一人一人に寄り添う寺になるために ~築地本願寺の「伝え方」改革~

本記事では、宣伝会議「編集・ライター養成講座」42期修了生の竹口麻衣子さんの卒業制作(2021年8月29日提出)を紹介します。

築地本願寺の僧侶たちが、現代人の感覚に馴染む仏教の在り方を模索し、お寺のイメージを変える大改革に挑んでいる。それまでの延長線上にない大きな転換のなかで、僧侶たちは何を感じ、どのように変化したのだろうか。

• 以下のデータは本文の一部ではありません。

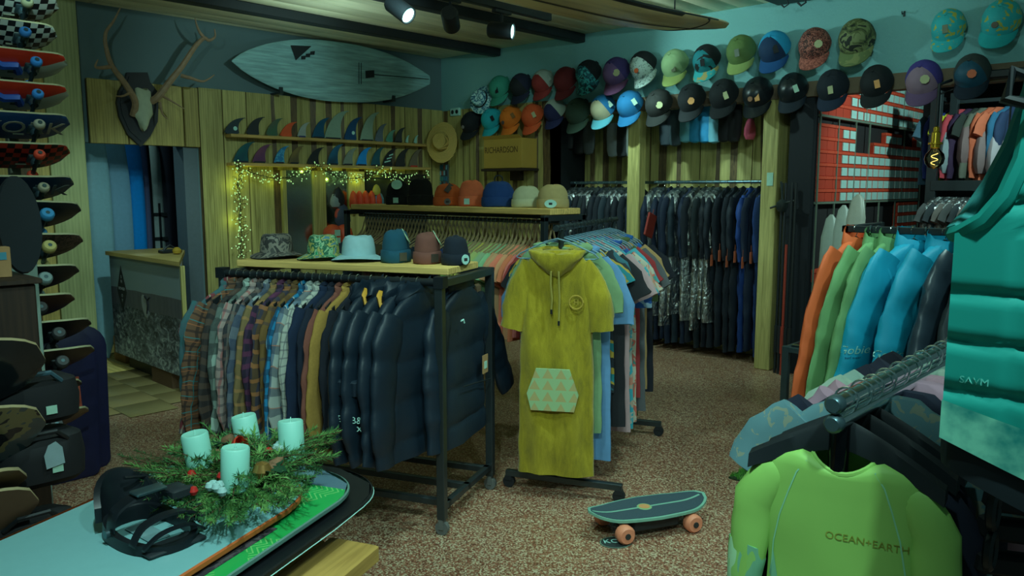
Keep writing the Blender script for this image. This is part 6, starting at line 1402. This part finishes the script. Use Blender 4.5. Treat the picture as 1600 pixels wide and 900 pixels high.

1943年に再建された築地本願寺本堂。設計は建築史家の伊東忠太。他に類を見ない特徴的な外観に加え、土足で入り椅子に座って参拝する珍しいスタイルの寺院である。

伝える内容はそのままに 伝え方を変える

「お寺が、どうしてここまでやるのだろう?」

近所の築地本願寺にふと立ち寄った際に、素朴な疑問が浮かんだ。

芝生とコンクリートで整えられた境内は現代的で、開放的な雰囲気だ。自由に散歩する人、買い物帰りの人、立ち止まって本堂に手を合わせる人など、多様な人が行き交う。敷地内にはおしゃれなカフェ。ウッドデッキの白いパラソルの下、フォトジェニックな和風スイーツの写真を撮る女性客の姿が目に付く。それらの風景が、古代インド様式の独創的な外観の本堂と違和感なく馴染み、調和している。

広々とした本堂に足を踏み入れると、本格的なライブ配信機器がずらっと並んでいるのが目に入る。傍らには、会員カードをかざす電子機器。参拝記念カードを手に取ると、デザイン、築地本願寺のロゴ、ともに洗練されていて、プロのクリエイターによるものだと一目で分かる。